No. Right now we've got a choice to make ourselves, which is should we spend our energy enhancing the music store and enhancing the iPod in the format that has 70% of the business or should we take some of that energy and stop innovating and go back and try to play Windows Media, which has 30% or less of the market. And we've chosen right now to go with the 70% format. We really believe that we can innovate much more if we control that technology.


So what if they get to 50%?


Well, then let's talk again.


When you look around the economy in general right now do you think tech is back fully? Will it ever be back to where it was in the boom? Where do you think we are in the cycle?


Apple grew 30% last quarter. It was our third quarter of growth, and we're going to have some good growth this quarter I hope. So as far as we're concerned, things are definitely looking up, both the computer business and the music business.


Last year, you talked about the differences in personality between creative people and technology people. It's a year later; do you see any more kind of comity there, any more coming together of those cultures?

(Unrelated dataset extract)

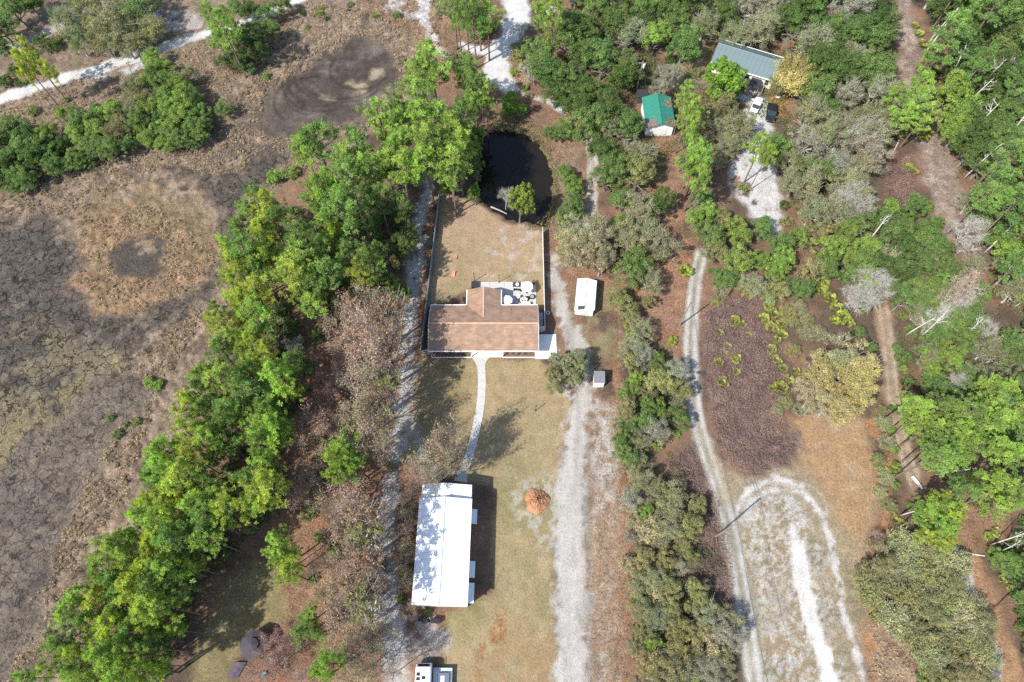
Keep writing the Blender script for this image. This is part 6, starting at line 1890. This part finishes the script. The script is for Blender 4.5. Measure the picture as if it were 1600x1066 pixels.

Yeah, a little bit, but it's slow going, because they don't understand each other at all. The Hollywood studio heads invited several people down -- [Microsoft CEO] Steve Ballmer, [Hewlett-Packard Co. Chairman and CEO] Carly Fiorina, myself and others to talk about this whole piracy issue because they are trying to get ahead of the curve and figure out what to do. It's great that those things take place, but there's a big gulf.


And the attitude problem is on both sides?


No, I don't think there's an attitude problem, there is just an experience problem -- that people from technology don't understand the creative process that these companies go through to make their products, and they don't appreciate how hard it is. And the creative companies don't appreciate how creative technology is; they think it's just something you buy. And so there is a gulf of understanding between the two of them.


The interesting thing about movies though is that movies are in a very different place than music was. When we introduced the iTunes Music Store there were only two ways to listen to music: One was the radio station and the other was you go out and buy the CD.


Let's look at how many ways are there to watch movies. I can go to the theater and pay my 10 bucks. I can buy my DVD for 20 bucks. I can get Netflix to rent my DVD to me for a buck or two and deliver it to my doorstep. I can go to Blockbuster and rent my DVD. I can watch my DVD on pay-per-view. I can wait a little longer and watch it on cable. I can wait a little longer and watch it on free TV. I can maybe watch it on an airplane. There are a lot of ways to watch movies, some for as cheap as a buck or two.


And I don't want to watch my favorite movie a thousand times in my life; I want to watch it five times in my life. But I do want to listen to my favorite song a thousand times in my life.


So they're really different animals and the movie industry is far more mature in its distribution strategies than the music industry was. So they're really in very different places.


The other thing is that people are much more attuned to visual quality than audio quality. What was the successor to the CD format? MP3, a lower-quality format but one that provided a convenience of being able to transmit music over the Internet that no other format had.


But that's not going to be the case with video. With video, people have ratcheted up to the DVD format and no one is going to go back to VHS quality just because they can download it faster over the Internet. It ain't going to happen. So to download a DVD-quality movie takes hours over most people's broadband connections.


And therefore the threats to Hollywood are very different than the threats to the music industry, and actually the biggest threat to Hollywood isn't the Internet. The biggest threat to Hollywood is DVD burners. And likewise the Internet might not be as big of an opportunity.